L’Observatoire de la Dépense Publique (ODEP) a rendu public ce lundi une analyse accablante du rapport d’audit de la Cour des comptes sur la gestion des fonds destinés aux communautés locales dans le secteur minier. Les conclusions révèlent des manquements massifs, des fraudes et une mauvaise gouvernance qui privent les populations de ressources vitales.
Un manque à gagner de 150 millions USD
Entre 2018 et 2023, seulement 213 millions USD sur les 310 millions attendus ont été effectivement versés par les entreprises minières au titre de la dotation de 0,3 % de leur chiffre d’affaires, prévue par le Code minier. Ce déficit de près de 100 millions USD s’explique en partie par des déclarations frauduleuses : certaines sociétés ont sciemment sous-évalué leurs revenus pour réduire leurs contributions, engendrant un préjudice supplémentaire de 50 millions USD.

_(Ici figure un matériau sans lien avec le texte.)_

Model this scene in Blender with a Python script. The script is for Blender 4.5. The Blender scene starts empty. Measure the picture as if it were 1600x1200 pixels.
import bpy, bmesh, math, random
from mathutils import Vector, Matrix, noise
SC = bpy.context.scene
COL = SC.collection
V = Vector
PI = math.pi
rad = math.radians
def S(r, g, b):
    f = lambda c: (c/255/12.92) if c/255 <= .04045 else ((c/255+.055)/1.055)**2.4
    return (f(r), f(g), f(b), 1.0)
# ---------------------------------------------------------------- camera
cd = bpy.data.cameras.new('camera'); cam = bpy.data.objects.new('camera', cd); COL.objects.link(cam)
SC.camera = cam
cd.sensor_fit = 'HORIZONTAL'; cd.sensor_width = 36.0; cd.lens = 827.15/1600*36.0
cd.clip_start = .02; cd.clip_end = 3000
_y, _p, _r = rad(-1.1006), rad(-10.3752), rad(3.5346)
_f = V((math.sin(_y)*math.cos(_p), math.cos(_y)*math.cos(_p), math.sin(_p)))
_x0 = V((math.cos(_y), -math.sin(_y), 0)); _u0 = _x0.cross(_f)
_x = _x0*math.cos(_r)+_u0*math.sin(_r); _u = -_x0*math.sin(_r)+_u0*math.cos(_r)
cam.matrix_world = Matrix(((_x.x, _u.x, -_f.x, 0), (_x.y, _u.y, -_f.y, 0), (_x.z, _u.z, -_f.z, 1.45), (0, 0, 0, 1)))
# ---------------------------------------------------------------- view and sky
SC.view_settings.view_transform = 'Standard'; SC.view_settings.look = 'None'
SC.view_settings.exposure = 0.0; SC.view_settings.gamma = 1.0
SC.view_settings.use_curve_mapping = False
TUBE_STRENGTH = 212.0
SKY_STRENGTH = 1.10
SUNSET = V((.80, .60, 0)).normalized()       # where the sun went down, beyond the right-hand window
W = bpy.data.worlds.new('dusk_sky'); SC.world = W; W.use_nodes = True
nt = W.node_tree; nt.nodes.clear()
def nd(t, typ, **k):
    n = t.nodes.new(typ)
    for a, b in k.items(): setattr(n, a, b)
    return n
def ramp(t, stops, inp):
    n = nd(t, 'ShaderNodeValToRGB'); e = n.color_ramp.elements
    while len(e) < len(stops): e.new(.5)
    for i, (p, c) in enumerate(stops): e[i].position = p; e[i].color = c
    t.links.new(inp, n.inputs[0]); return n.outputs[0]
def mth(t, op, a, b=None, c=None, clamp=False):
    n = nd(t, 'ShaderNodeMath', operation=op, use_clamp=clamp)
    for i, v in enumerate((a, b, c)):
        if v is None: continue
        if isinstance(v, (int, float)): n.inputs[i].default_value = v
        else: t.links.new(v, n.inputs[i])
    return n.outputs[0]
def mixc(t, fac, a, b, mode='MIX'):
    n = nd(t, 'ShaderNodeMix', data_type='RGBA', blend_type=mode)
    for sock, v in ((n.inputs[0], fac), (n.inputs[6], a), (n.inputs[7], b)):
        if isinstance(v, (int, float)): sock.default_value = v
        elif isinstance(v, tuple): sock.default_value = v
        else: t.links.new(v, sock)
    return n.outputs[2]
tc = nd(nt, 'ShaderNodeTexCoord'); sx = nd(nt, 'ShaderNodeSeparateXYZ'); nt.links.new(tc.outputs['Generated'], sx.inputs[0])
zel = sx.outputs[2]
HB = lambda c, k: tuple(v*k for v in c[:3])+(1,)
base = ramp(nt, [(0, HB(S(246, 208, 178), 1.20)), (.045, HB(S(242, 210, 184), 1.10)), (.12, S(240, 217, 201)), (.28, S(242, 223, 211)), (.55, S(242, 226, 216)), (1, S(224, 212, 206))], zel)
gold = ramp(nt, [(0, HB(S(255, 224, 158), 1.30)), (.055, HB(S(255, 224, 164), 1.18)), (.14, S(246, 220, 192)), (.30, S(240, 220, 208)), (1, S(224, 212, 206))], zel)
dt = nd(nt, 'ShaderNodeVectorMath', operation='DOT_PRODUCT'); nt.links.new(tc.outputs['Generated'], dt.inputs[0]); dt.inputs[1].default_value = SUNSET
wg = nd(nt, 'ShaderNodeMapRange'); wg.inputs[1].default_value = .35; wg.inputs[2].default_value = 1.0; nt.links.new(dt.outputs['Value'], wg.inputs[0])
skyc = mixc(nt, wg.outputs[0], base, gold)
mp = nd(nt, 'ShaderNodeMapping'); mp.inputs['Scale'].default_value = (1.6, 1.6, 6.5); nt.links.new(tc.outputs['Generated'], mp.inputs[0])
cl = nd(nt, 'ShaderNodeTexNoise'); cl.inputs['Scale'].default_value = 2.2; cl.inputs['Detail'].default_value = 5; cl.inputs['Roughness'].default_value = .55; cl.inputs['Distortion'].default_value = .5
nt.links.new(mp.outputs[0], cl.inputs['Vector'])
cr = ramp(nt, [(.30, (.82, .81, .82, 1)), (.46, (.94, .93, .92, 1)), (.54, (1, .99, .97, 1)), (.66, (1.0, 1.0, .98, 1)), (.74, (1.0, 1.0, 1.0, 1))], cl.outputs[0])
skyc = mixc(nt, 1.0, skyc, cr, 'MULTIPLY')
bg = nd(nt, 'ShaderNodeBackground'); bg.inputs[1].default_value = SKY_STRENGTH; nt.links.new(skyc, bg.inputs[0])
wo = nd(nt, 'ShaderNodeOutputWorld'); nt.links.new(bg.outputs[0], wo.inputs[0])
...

Plus grave encore, l’ODEP a constaté des écarts de 16 milliards USD entre les chiffres déclarés aux services fiscaux et ceux transmis aux structures locales (DOTs), soulignant une opacité systémique.
Détournements et gestion chaotique des DOTs
Sur 70 entreprises minières recensées, seules 46 DOTs (structures de gestion locale des fonds) ont été mises en place, et leur fonctionnement est marqué par des irrégularités :
- Dépenses injustifiées et non documentées ;
- Marchés publics attribués sans appel d’offres ;
- Détournements purs et simples, comme les 47 500 USD disparus à la DOT de Shituru Mining Corporation.
La répartition légale des fonds – 90 % pour les projets communautaires, 6 % pour les DOTs et 4 % pour la supervision – est rarement appliquée, privant les populations d’écoles, de centres de santé et d’infrastructures de base.
L’ODEP exige des réformes immédiates
Pour Florimond Muteba Tshitenge, président de l’ODEP, ce mécanisme censé réparer les inégalités s’est transformé en « trahison » envers les communautés locales. L’organisation réclame :
- Une plateforme numérique pour tracer les versements et l’utilisation des fonds ;
- Des sanctions contre les entreprises défaillantes ;
- La formation des comités locaux pour une gestion transparente ;
- Un cadre légal renforcé, incluant la société civile dans le processus.
Enfin, l’ODEP plaide pour des audits citoyens indépendants afin de rétablir la confiance dans un système miné par la corruption. « Les richesses minières doivent bénéficier aux populations, et non à une poignée d’acteurs malhonnêtes », conclut le rapport.
Une affaire à suivre, alors que la pression monte pour une véritable redevabilité dans la gestion des ressources naturelles de la RDC.